Don’t forget, knowing and counselling others through this doesn’t mean you’re immune to the feelings yourself. It’s easy to think that the grief and pain are things other people have to deal with. You can’t rationalize them away.

And maybe, think about joining a gym that has boxing equipment. Hit the heavy bag over and over until you’re worn out.

Remember we’re here for you.

StG

What every one else has said.

If you’re angry, you’re alive. A day doesn’t go by that I don’t miss my mom or my sister, but one does go on. I’m so sorry you have to go through this, Brynda.

i wish i lived closer to you, i have a lot of cape cod glass wear that you could smash, hurl against the walls, and just scream as you do it.
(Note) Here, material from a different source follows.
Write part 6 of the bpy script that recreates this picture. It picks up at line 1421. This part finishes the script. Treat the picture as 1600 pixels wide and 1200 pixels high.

sometimes you just have to smash something. other times you have to cry for hours. then there are the times you could sleep for days and dream dreams that are so real you don’t mind if you never wake up.

it is all part of it and you get through it any way you can. keep telling us how it goes with you, we do care and will support you.

a woman was quoted saying that the price of love is grief. it is so very, very, true.

Just reading this thread brings tears to my eyes, making me remember all the pain I felt in the months after I lost my sweet girl. I used to have dreams that she was alive and then wake up crying. I felt like someone had scooped out everything inside of me, and just replaced it with emptiness and pain.

Friday will be two years since she died in my arms. I still think about her almost everyday, but it doesn’t hurt that much anymore. I can remember her most days with happiness and not tears.

About two months after she died, I had the first letter of her name tattooed on my ankle. I always think of it as sewing a piece of her onto my soul.

After she died, people said it would hurt less with time. I didn’t believe them, but they were right. Just focus on getting through until tomorrow. Good luck.